Sunday, July 7, 2013


For me, I think the worst thing another person can say or even think about me is that I am boring. I, of course, believe I am endlessly fascinating--at least to me. I am certain, like most of us, that there are times I go on and on about something the person I am conversing with has no interest in whatsoever.

My dear late friend, Susannah Lippman, and I had a unique agreement. We gave each other permission to admit when the other was boring us. As a person not very interested in food, she sometimes even limited my expounding on my foodie experiences in various restaurants. "I am only going to listen to you talk about food for ten minutes, Jerry," she would say, shutting me off just as I was getting to the really delicious part. And I would do the same when she was spouting off about one of her enthusiasms that aroused less than passionate interest in me. "I love you dearly, Susannah, but if I hear one more word about UFOs or alien life forms among us, I will burst."  As a result of this pact, we hardly ever found each other boring in forty years of friendship.

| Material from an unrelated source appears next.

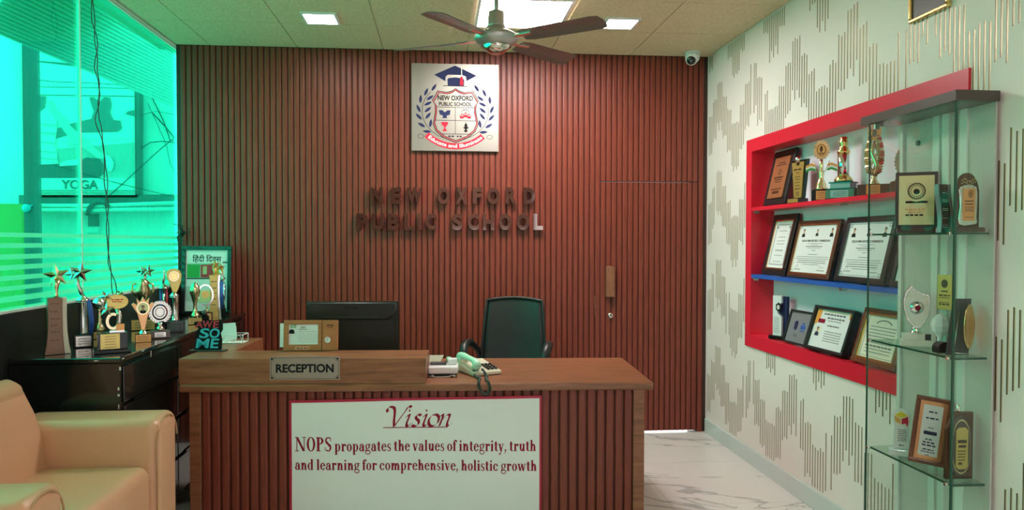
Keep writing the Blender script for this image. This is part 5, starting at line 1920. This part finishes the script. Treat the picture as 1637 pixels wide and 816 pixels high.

Perhaps the hardest thing in the world to tell another person is that they are boring you right now. I have told people they are stupid, annoying, deeply mired in poverty consciousness, politically misguided, and that I had no desire to date them--but I cannot recollect a time when I said to someone, "I have to go, you are boring me to death." Or, "Do you know you are boring as hell?"
Of course, this last doesn't really make any sense. I've always imagined that if there is such a place, heaven would be much more boring. All that harp music for a start.  And, to be honest, most of the people I find most interesting, probably are hellhound.